The meeting originally was scheduled for September but was moved up to late July to accommodate a White House request, the sources said. The date of the meeting has not been announced.

Sharon had canceled a May trip to Washington after a series of suicide attacks.

Bush has spearheaded a U.S.-backed "road map" for peace in the Mideast. The road map lays out a series of steps Israel and the Palestinians must take with the goal of achieving two states existing side by side in peace by 2005.

Meanwhile, two Palestinian militant organizations renewed their pledges Thursday to maintain a cease-fire with Israel while pressing the Israelis to release more Palestinian prisoners, according to spokesmen for Islamic Jihad and Hamas.

A West Bank cell of Islamic Jihad said it carried out a suicide bombing Monday that killed a 65-year-old grandmother north of Tel Aviv. But a leader of the Islamic Jihad in Gaza said the group remains committed to the cease-fire.

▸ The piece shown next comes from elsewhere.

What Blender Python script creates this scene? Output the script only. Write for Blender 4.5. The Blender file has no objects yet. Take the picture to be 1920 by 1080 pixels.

The renewed pledges came as Egyptian President Hosni Mubarak intervened in a leadership struggle between Palestinian Prime Minister Mahmoud Abbas and leaders of Palestinian President Yasser Arafat's Fatah movement.

Leaders of Islamic Jihad and Hamas met Wednesday and Thursday with envoys from the Egyptian government, spokesmen for the groups said. The spokesmen said the two organizations will continue to honor a three-month cease-fire they declared June 29, halting attacks on Israeli targets.

There was no word Thursday from a third Palestinian group, Al Aqsa Martryrs Brigades, which is aligned with Fatah.

Since the cease-fire was announced, the Israeli military has withdrawn from parts of Gaza and the West Bank, including Bethlehem. Israel has indicated it would hand over control of more Palestinian territory if the cease-fire holds.

The recent cease-fire was born out of international pressure on Abbas and Sharon to follow the U.S.-backed peace plan.